Drawings belong in models where they’ve always been, in the mental model.

They’ll evolve in form in the digital model.

Coming up alongside many centuries of mental modeling, digital modeling entered the AEC software scene first in 1987 (ArchiCAD), almost 40 years ago now in 2026. Digital modeling remained niche until Autodesk’s acquisition of Revit in 2002, which began digital modeling’s mainstreaming, now ubiquitous. 

That’s not the whole story, a story still unfolding.

No later than 2004, those attending the LFRT returned home with ideas about the end of drawing.“Let’s drag this industry by hook or by crook into the future (digital modeling); drawings are archaic!”
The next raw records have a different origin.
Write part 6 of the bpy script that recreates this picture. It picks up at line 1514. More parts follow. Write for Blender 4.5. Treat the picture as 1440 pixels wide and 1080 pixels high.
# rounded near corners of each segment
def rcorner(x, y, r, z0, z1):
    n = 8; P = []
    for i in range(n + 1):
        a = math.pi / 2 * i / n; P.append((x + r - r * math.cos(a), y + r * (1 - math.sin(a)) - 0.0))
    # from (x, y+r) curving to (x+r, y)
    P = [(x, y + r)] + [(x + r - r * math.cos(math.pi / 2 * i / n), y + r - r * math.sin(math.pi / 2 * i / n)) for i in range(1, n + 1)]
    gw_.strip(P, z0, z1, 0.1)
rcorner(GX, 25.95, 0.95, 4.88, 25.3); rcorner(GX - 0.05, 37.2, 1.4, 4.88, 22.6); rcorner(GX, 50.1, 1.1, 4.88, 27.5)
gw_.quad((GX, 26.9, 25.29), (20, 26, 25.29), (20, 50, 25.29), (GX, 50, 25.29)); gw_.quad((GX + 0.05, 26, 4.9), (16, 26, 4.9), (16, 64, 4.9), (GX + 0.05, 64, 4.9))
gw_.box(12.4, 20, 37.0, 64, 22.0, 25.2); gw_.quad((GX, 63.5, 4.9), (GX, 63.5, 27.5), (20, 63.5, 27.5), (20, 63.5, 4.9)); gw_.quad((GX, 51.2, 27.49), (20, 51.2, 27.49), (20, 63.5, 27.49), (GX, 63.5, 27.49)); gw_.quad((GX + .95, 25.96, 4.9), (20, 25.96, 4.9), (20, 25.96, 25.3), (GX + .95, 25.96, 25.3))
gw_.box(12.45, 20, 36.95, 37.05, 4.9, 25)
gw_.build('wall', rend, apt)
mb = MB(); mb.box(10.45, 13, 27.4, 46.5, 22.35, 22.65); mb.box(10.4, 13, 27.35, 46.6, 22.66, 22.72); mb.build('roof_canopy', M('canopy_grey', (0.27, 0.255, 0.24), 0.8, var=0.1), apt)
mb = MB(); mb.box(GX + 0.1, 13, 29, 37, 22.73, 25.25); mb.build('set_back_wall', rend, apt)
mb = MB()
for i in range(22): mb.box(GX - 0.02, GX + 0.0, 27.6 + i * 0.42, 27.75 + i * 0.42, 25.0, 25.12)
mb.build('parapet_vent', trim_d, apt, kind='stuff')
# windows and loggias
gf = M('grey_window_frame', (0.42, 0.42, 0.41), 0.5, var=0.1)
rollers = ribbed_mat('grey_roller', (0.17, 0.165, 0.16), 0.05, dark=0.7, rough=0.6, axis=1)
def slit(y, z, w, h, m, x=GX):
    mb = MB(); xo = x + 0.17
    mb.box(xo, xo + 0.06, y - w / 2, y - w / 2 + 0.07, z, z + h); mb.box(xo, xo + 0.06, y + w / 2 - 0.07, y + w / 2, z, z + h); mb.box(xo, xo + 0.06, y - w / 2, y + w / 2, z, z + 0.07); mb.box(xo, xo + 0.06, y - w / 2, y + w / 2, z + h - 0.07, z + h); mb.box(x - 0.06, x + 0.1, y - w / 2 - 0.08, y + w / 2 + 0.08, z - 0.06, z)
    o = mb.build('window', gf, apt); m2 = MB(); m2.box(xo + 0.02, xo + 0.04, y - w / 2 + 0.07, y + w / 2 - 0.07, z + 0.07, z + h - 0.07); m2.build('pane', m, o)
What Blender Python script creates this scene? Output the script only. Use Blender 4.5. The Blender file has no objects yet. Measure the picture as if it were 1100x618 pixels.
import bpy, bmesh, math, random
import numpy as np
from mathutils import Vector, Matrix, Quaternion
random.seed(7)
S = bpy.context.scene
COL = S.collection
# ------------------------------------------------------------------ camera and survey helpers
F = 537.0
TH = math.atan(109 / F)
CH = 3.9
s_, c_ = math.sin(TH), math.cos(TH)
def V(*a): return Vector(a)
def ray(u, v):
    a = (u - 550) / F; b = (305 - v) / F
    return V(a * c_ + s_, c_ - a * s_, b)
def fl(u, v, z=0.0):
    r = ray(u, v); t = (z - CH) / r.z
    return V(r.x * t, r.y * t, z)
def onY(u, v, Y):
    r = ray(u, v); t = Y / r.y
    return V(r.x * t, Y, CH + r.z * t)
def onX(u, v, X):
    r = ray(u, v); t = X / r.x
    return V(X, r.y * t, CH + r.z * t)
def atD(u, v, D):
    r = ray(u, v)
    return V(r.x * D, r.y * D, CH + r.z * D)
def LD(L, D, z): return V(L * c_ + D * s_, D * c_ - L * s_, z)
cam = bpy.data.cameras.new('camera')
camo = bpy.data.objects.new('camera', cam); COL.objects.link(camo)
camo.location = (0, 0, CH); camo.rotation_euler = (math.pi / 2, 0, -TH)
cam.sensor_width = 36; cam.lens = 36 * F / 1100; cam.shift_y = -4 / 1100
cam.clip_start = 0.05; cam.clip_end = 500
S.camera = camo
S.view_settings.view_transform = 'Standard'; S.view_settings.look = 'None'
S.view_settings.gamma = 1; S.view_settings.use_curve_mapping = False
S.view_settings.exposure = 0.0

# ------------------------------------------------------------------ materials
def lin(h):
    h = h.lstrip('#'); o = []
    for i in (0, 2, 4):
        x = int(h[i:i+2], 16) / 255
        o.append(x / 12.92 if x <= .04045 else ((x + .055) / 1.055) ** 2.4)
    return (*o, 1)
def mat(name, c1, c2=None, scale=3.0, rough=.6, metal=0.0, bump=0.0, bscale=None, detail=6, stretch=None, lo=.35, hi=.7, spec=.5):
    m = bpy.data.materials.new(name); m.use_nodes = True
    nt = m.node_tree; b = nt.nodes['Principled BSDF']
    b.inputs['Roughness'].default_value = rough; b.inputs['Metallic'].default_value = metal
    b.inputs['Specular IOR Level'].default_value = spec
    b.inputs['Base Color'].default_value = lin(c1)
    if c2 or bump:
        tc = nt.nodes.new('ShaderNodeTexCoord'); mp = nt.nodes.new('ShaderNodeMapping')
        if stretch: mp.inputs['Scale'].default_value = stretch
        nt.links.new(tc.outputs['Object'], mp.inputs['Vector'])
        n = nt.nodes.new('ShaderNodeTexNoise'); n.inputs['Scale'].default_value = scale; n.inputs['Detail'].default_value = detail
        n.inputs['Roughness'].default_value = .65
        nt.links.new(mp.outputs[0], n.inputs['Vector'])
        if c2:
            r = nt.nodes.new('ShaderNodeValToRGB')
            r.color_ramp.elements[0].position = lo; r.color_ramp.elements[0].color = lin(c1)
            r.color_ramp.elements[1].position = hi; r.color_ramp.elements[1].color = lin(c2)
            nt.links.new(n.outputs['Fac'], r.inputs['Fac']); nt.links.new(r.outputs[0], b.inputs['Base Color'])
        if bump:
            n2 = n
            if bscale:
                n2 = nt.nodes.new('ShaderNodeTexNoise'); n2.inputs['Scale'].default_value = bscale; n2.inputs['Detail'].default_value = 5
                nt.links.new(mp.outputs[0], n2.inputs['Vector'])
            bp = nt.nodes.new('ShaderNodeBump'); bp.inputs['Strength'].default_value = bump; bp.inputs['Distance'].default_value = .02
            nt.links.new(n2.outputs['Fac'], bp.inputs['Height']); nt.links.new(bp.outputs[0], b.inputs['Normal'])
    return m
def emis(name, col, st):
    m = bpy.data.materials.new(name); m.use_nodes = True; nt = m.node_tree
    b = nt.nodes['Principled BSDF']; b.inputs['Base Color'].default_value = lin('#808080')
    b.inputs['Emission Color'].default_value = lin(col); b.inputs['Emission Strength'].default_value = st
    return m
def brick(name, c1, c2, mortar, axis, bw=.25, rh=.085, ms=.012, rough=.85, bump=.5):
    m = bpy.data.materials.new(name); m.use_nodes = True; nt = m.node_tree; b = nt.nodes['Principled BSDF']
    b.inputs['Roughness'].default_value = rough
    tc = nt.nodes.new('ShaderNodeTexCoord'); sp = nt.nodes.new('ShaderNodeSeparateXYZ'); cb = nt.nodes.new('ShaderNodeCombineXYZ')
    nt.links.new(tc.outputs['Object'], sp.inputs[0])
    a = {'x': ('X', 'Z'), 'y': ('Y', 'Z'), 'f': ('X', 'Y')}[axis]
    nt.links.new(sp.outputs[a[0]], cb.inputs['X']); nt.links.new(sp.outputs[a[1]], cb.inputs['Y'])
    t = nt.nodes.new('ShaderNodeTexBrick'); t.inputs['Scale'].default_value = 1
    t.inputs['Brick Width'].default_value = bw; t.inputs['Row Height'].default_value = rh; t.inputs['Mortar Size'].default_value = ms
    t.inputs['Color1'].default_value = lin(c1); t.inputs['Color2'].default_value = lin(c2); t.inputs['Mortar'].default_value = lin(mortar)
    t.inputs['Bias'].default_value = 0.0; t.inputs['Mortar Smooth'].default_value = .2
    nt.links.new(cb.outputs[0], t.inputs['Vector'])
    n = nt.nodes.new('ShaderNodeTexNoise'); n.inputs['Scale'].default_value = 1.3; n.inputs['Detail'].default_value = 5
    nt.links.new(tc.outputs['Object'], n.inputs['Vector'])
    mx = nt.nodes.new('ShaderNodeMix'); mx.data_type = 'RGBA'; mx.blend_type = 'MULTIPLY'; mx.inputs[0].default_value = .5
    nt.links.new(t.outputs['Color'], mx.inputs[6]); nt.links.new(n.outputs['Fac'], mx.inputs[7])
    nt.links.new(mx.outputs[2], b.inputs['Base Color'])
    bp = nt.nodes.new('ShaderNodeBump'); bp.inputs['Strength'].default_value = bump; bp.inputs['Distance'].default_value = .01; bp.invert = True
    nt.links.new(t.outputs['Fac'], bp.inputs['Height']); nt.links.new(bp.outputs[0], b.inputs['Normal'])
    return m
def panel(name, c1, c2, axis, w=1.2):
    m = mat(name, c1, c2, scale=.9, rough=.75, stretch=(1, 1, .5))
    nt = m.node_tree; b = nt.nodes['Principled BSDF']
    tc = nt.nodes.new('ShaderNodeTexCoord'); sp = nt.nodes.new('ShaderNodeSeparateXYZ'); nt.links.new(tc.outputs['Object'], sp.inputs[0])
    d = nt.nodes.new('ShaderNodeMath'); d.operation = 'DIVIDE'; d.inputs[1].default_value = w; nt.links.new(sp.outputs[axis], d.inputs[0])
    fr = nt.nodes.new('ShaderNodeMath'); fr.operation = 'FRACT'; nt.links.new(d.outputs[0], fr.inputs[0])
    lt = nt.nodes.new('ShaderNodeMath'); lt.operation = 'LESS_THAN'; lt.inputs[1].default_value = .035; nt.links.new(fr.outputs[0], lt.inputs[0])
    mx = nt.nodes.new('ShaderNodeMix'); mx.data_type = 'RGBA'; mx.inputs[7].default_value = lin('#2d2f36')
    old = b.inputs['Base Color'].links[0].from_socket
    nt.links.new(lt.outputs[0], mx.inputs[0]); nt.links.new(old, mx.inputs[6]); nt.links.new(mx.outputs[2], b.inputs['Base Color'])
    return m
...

I remember this as if I’m Bogart in this scene in Treasure of the Sierra Madre:
“Badges?! We don’t need no stinking badges!” 

That’s how they felt about drawings. They had models now. So they didn’t need no stinking drawings anymore. This became a mantra for many years and is still repeated today. It’s nonsense though. Drawings are equipment for looking at models, any kind of models: mental, digital, physical. Because we have the cosmos, or a digital model of the cosmos, that’s no reason for abandoning telescopes. The situation indeed is precisely the opposite. And so it is in AEC with models and drawings.

They’re equipment for looking at models, and looking with specific intent. With what intent specifically? This is rarely discussed but I discuss it here:

Looking with Intent.
Showing that you did.

(for looking at models)
Equipment ?! We don’t need no stinking equipment!

That is manifestly not the case.
We need it.

And that equipment is evolving.
See block 2 below.
I invented that.

And that’s neither the beginning nor the end of the story.

1. Drawings in Mental Models

Drawings belong in models. It’s where they’ve always been. For good reason. From the first time anyone scratched out a drawing in sand, on a cave wall, on papyrus, they instantiated that graphic in-situ where it really is, in the mental model in formation in their minds. An interplay was underway.

2. Drawing-Model Fusion (2012)

With the popularization of digital modeling by the 1990s, technical drawing continued as before in its usual role, while instantiation into the model continued as it always had as mental exercise only, unaltered from V1.0 until I invented the automated fusion of drawings in digital models in 2012.

Fusion, …like recorded sound in (formerly) silent film.

3. Equipment for Visual Close Study in Models (2024)

An evolution in technical drawing’s form. Now that drawing resides in-situ within digital models (see V2.0), its form of expression should evolve.

Not only a fusion, but also a formal evolution that surfaces the best of both media, in a new form of expression greater than the sum of its parts.